Nicole Cabell (soprano); Seattle Symphony/Asher Fisch; Roderick Cox (Seattle Symphony)

Our rating

5

Published: April 18, 2023 at 1:59 pm

WL Dawson • G Walker G Walker: Lyric for Strings; Folksongs for Orchestra; Lilacs for Voice and Orchestra*; WL Dawson: Negro Folk Symphony** *Nicole Cabell (soprano); Seattle Symphony/Asher Fisch, **Roderick Cox Seattle Symphony Media SSM 1027 58:01 mins

George Walker (1922-2018) was once asked how he would feel were he to hear his music played in an elevator. His reply was telling: ‘I would be a little embarrassed because I would be the only one who would know it, probably.’ Like many Black composers, despite their achievements he and William L Dawson (1899-1900) are still only slowly gaining the wide audience they merit. This superb release from the Seattle Symphony reveals their contrasting yet complementary expressive eloquence.

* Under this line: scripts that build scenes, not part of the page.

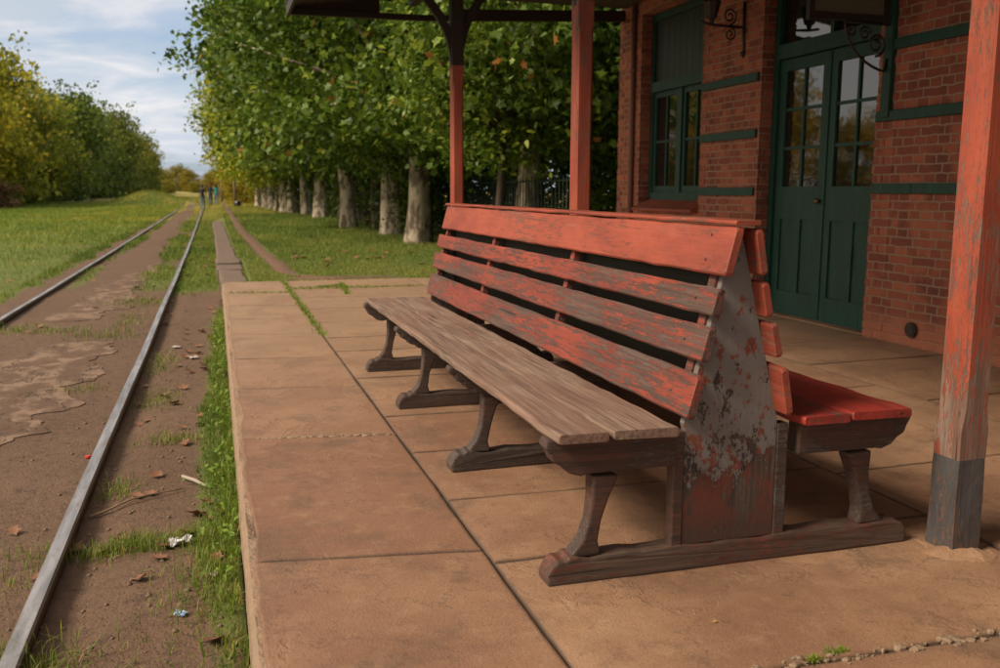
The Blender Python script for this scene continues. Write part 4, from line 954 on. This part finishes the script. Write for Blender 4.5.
# lush weeds against the platform foot
r_ = np.random.default_rng(12); n = 1900
y = 2.3 + 9.4 * r_.random(n) ** 1.1; x = .045 - np.abs(r_.normal(size=n)) * (.005 + .115 * fbm(y * 1.7, y * 0, 5) ** 1.3); k = fbm(y * 2.6, y * 0 + 3, 8) > .42 - .25 * (y < 6.8) * (y > 3.9) + .12 * (y < 3.7); x, y = x[k], y[k]; m = len(x)
P = np.stack([x, y, gz(np.minimum(x, .02), y)], 1); H = .085 * r_.uniform(.4, 1.5, m) * (.7 + .6 * (y > 4) * (y < 7)); lc = np.clip(.55 + r_.normal(size=m) * .15, 0, .93); lc[r_.random(m) < .04] = 1
V1, F1, L1 = blades(P, H, .006 * r_.uniform(.7, 1.5, m), lc, r_, .6)
o = np_obj('grass', V1, F1, m_grass, {'lc': L1}); tag(o, 'lush green grass growing along the foot of the platform', 'grass', None, 'stuff'); o.color = (.85, .95, .75, 1)
m2 = 950; y = 3.4 + 7.0 * r_.random(m2); x = .035 - np.abs(r_.normal(size=m2)) * .07; k = fbm(y * 2.1, y * 0 + 9, 8) > .42; x, y = x[k], y[k]
V, F, L = leaves(np.stack([x, y, gz(np.minimum(x, .02), y) + .02 + .10 * r_.random(len(x)) ** 1.5], 1), .035 * r_.uniform(.6, 1.3, len(x)), np.clip(.55 + r_.normal(size=len(x)) * .15, 0, .9), LEAFO, r_)
o = np_obj('weeds', V, F, m_grass, {'lc': L}); tag(o, 'small broad-leaved weeds along the foot of the platform', 'weeds', None, 'stuff'); o.color = (.8, 1.0, .65, 1)
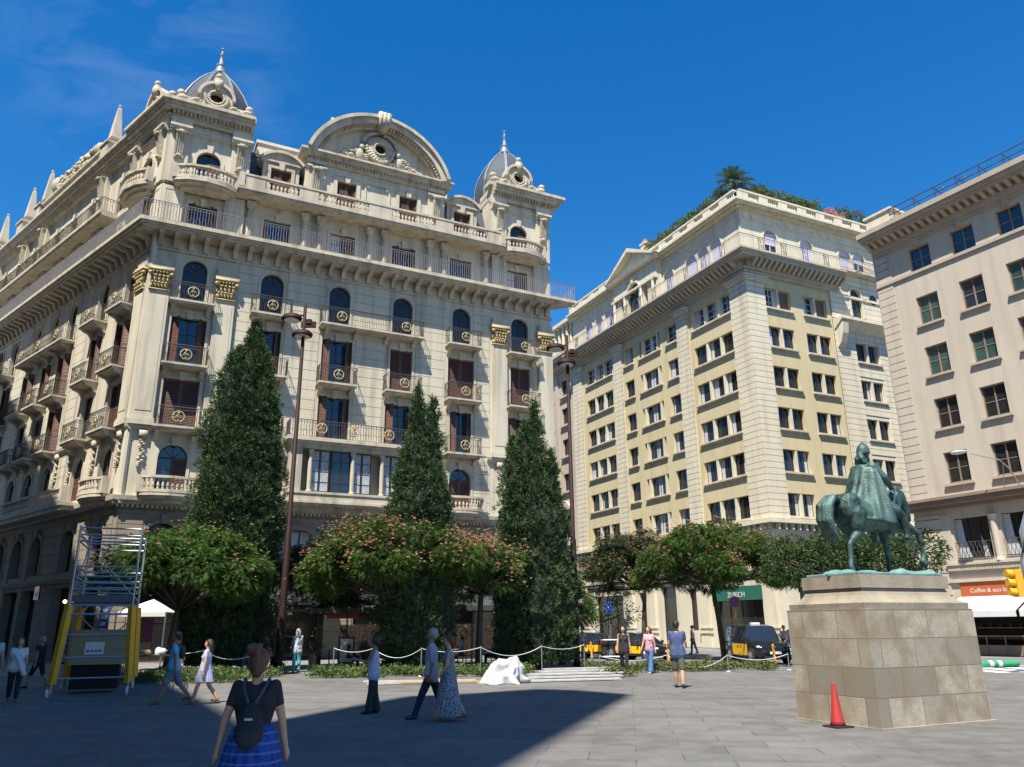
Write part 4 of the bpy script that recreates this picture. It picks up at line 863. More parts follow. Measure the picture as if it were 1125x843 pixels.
# ================================================================ building D : pinkish block behind
PD = tuple(BL.w(-25.75, .25))[:2]
D = thing('apartment_block', 'narrow pinkish stone block with a small top colonnade, beside the ornate block', 'building', (PD[0], PD[1], 0))
DL = Fr(PD, R(-64.5), D, .002)
dx = [-2.3, -5.6, -8.9, -12.2]; ops = []
for x in dx:
    for t in (26.4, 23.3, 20.0, 16.4): ops.append((x - .8, x + .8, t - 1.75, t))
    ops.append((x - .7, x + .7, 9.6, 12.2)); ops.append((x - 1, x + 1, 5, 7.6, True)); ops.append((x - 1.1, x + 1.1, .02, 4.2))
mb = MB(); wall(mb, -14, 0, 0, 27.6, ops, d=.4)
for x in dx:
    for t in (26.4, 23.3, 20.0, 16.4): mb.box(x - .95, x + .95, -.25, .02, t - 2.0, t - 1.8); mb.box(x - .75, x + .75, -.15, .02, t - 2.25, t - 2.0)
    mb.pxz([(x - 1.1, 12.7), (x + 1.1, 12.7), (x, 13.6)], -.35, .02); mb.box(x - .95, x - .75, -.1, .02, 9.6, 12.6); mb.box(x + .75, x + .95, -.1, .02, 9.6, 12.6)
for x in (-.5, -3.95, -7.2, -10.5): mb.box(x - .3, x + .3, -.14, .02, 9.0, 27.0)
for z0, z1, p in ((27.4, 27.6, .3), (27.6, 27.8, .7), (28.3, 28.6, 1.0), (28.6, 28.9, 1.15)): mb.box(-14, 0.0, -p, .3, z0, z1)
mb.box(-14, 0, -.5, .3, 27.8, 28.3); DL.part('wall', mb, 'pink')
mb = MB(); mb.box(-14, 0, .9, 9, 28.9, 32.3); mb.box(-14, 0, -.6, 1.2, 32.3, 32.7); mb.box(-14, -0, -.35, .9, 28.9, 29.9)
for k in range(17): x = -.35 - k * .85; mb.lathe([(.2, 29.9), (.2, 32.0), (.27, 32.3)], x, -.1, 8)
DL.part('attic_colonnade', mb, 'cream')
mb = MB(); mb.box(-14, -.05, .6, 12, 0, 28.9); DL.part('interior', mb, 'dark')
wd = window(1.6, 1.75, 'none', nh=2, gl='glassd', y=.25)
for x in dx:
    for t in (26.4, 23.3, 20.0, 16.4): DL.put(wd, x, 0, t - 1.75)
    DL.put(window(1.4, 2.6, 'none', nh=2, gl='glassd', y=.25), x, 0, 9.6); DL.put(window(2.0, 2.6, 'none', True, gl='glassd', y=.25), x, 0, 5); DL.put(window(2.2, 4.2, 'none', gl='glassd', y=.3), x, 0, 0.02)
db = balcony(2.6, .8, (), ())
mb = MB(); mb.box(-14, -.6, -.9, 0, 8.6, 8.85); b = MB(); balus(b, [(-13.8, -.75), (-.8, -.75)], 8.85, h=.6); DL.put(('balcony', mb.mesh('balcony', 'pink'), [('balustrade', b.mesh('balustrade', 'cream'))]))
# ================================================================ building C : beige block at the right
PC = (22.69, 44.56)
C = thing('corner_building', 'plain beige block with green tinted windows and a cafe at street level', 'building', (PC[0], PC[1], 0))
CF = Fr(PC, R(-60.2), C)
cx_ = [2.95 + 2.6 * i for i in range(9)]; ct = [22.95, 19.85, 16.75, 13.65, 10.55]; ops = [(x - .66, x + .66, t - (1.45 if i == 0 else 1.72), t) for x in cx_ for i, t in enumerate(ct)]
WC = 25.
mb = MB(); wall(mb, 0, WC, 8.0, 23.8, ops, d=.32); CF.part('wall', mb, 'bge')
mb = MB(); courses(mb, 0, 1.05, 8.1, 23.6, [], .46, .04, .05); 
mb.box(0, .03, -.05, .01, 8.1, 23.6); CF.part('quoins', mb, 'bge')
mb = MB(); mb.box(0, WC, -.12, .02, 21.3, 21.48); CF.part('string_course', mb, 'bge2')
sl_ = MB(); sl_.box(-.82, .82, -.16, .25, -.14, -.01); SIL = sl_.mesh('sill', 'bge2')
def ws(*a, **k): t = window(*a, **k); return (t[0], t[1], t[2] + [('sill', SIL)])
wC = [ws(1.32, 1.72, 'none', nh=2, y=.2, gl='glassg', fr='brn'), ws(1.32, 1.72, 'none', nh=2, y=.2, gl='glassd', fr='brn'), ws(1.32, 1.72, 'none', nh=2, y=.2, gl='glassg', fr='brn', blind=0)]; wC0 = window(1.32, 1.45, 'none', nh=2, y=.2, gl='glass', fr='brn'); wCb = ws(1.32, 1.72, 'none', nh=2, y=.2, gl='glass', fr='brn')
for j, x in enumerate(cx_):
    for i, t in enumerate(ct): CF.put(wC0 if i == 0 else (wCb if (i == 1 and j == 1) else wC[1] if i >= 3 else wC[0]), x, 0, t - (1.45 if i == 0 else 1.72))
mb = MB()
for z0, z1, p in ((23.3, 23.5, .15), (23.5, 23.75, .3), (24.1, 24.25, .95), (24.25, 24.45, 1.1), (24.45, 24.75, 1.2)): mb.box(.25 - p * .3, WC, -p, 1, z0, z1)
mb.box(0, WC, -.35, 1, 23.75, 24.1); k = .1
while k < WC: mb.pyz([(-.35, 23.78), (-.5, 23.78), (-.9, 24.0), (-.9, 24.1), (-.35, 24.1)], k, k + .2); k += .45
for x in cx_: mb.pxz([(x - .12, 22.98), (x + .12, 22.98), (x + .18, 23.5), (x - .18, 23.5)], -.2, 0)
CF.part('cornice', mb, 'bge2')
mb = MB(); mb.box(.3, 2.0, -.6, 1.5, 24.75, 25.75); mb.box(.2, 2.1, -.7, 1.6, 25.75, 25.9); mb.box(2.0, WC, .9, 1.1, 24.75, 25.2); CF.part('parapet', mb, 'cream')
mr = MB()
for zz in (.55, .95): mr.tube([(2.0, -.7, zz), (WC, -.7, zz)], .035, 5)
k = 2.3
while k < WC:
    mr.tube([(k, -.7, 0), (k, -.7, .95)], .035, 5); mr.tube([(k, -.7, .9), (k + .5, -.2, 0)], .02, 4); n = 8
    if int(k * 2) % 3 == 0: mr.tube([(k + .35 + .22 * math.cos(6.28 * a / n), -.7, .55 + .22 * math.sin(6.28 * a / n)) for a in range(n + 1)], .02, 4)
    k += 1.3
CF.part('roof_railing', mr, 'iron', 0, 0, 24.75)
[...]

Both composers write from the heart of African-American experience, skilfully deploying spirituals and religious idioms alongside jazz and Romantic – and, in Walker’s case, modernist – traditions. Here, the rich pathos of his opening Lyric for Strings(1946) carries through the programme, providing anchor and context for the ensuing, fluid emotional terrain. The orchestra rises with aplomb to the detailed and inventive writing. Swerving nimbly between Bartókian dissonance, languid bittersweetness and jaunty call-and-response, the spiritual-infused drive of Walker’s Folksongs for Orchestra (1990) lays a path to the intense, post-Lyric elegy of his Pulitzer Prize-winning Lilacs for Voice and Orchestra (1996).

Beautifully sung by Nicole Cabell, this evocative Whitman setting looks forward to spring as well as back in grief – leading smartly to Dawson’s warm, lucid Symphony. By turn rousing, sombre and sweetly melodic, its three, adroitly polyphonic movements embed spirituals in a host of ways, powerfully encapsulating Black American history through enslavement to freedom and hope.